For me, a significant learning from the course was the history and evolution of the systems theories, complexity and cognition and how this is so vital for the way we imagine our collective future as life forms. The power of community and consistent dialogue to come up with a shared understanding and meaning of life emerged strongly in the forums. The forums were also spaces where we dialogued without fear. Fritjof’s insightful and thoughtful responses to each and every question truly made it a great class after the class!

The careful selection of the diverse supplementary materials enriched the lectures. It was inspiring to listen to some of the most incisive, passionate and clear minds of our times.

My current efforts focus on creating learning spaces to understand how we can sustain life. Most of my work is with urban and rural youth as well as local communities. Understanding sustainability through the ideology of food sovereignty is an important part of this effort. For my personal growth and transformation I am focussing on understanding the relationship between nature and consciousness through explorations in yoga and sustainability education. I see these as being very much a part of my future vision.

Capra Course has helped clear away some of the cloudiness in my thinking and provided clarity through the framework of a systems view of life. I have begun using the learnings from the course (particularly ideas of relationships, networks, associations and boundaries) in developing learning modules. These are helping to facilitate emergence of understanding about complexity of nested and interconnected social, economic, political and ecological systems, among middle school students.

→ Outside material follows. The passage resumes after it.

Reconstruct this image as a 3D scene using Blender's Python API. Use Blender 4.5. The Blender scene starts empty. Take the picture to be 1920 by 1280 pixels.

This course has been another turning point in my personal journey of individual transformation which I believe will contribute to collective transformation.

Fred Lauer, USA

I learned much from this course, more than I had hoped for. Before joining and learning more about the material, I was already familiar with Fritjof’s work. I had purchased and read parts of The Systems View of Life. It informed parts of my Master’s thesis, and I cited it frequently both professionally, and personally. I was delighted to hear that there was an option to learn directly from Fritjof, and engage with other participants in that material.

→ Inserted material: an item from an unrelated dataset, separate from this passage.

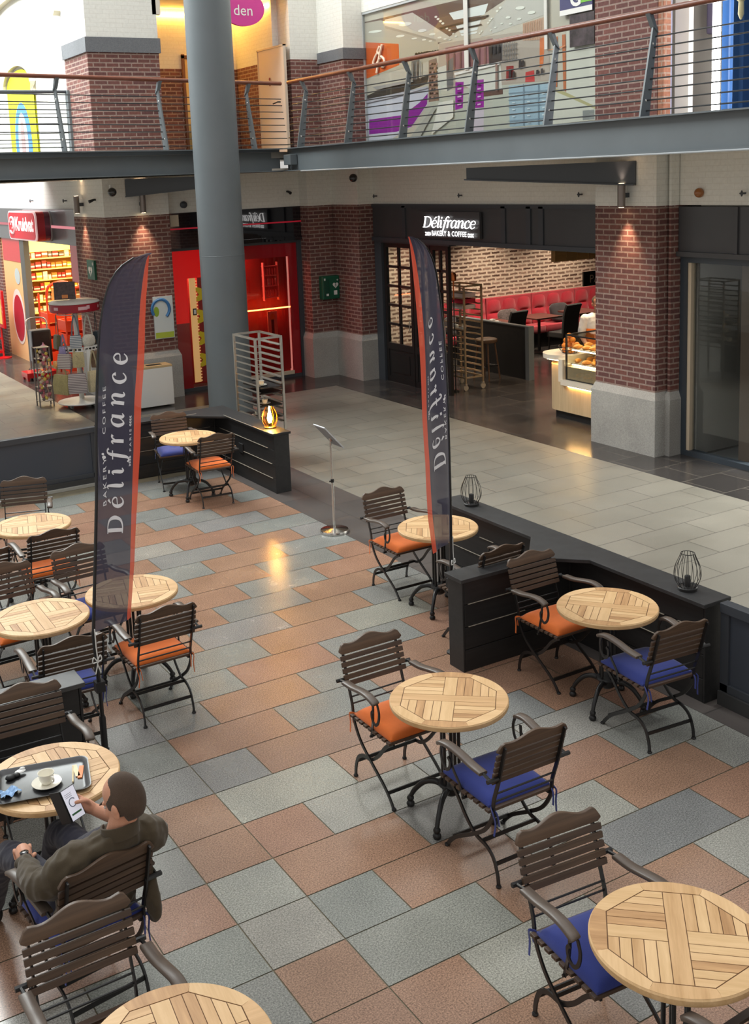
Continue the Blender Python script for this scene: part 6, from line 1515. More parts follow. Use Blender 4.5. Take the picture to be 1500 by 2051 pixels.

Among the myriad things I learned, I think that the interconnectedness of world problems perhaps takes precedence. Of course, I think many of us who undertook this course journey knew the verity in this, but to see the diversity of people, professions, religions, and backgrounds really made it manifest for me. I was challenged to think outside of my own reference frame, and think globally about the local issues I was considering. It was profoundly moving to see how connected our problems were, and how ubiquitous many were.

I learned that no problem, in isolation, has a good resolution. I think I approached some of my interactions on the course forums as a way to confirm my assumptions, but that often did not happen. I was challenged through dialogue to consider alternatives. The anonymity of the forums I believe gave more opportunity for well-thought reflections and responses than a classroom setting may have, though I believe taking this course in person would have greatly changed what I learned.

Overall, I couldn’t have asked for more. I took this course during a particularly stressful time in my personal and professional life, and it was frequently something I looked forward to in the weeks. I am incredibly excited to keep moving my thoughts and dialogues forward in the alumni network. And I am grateful to have been given the opportunity to do so.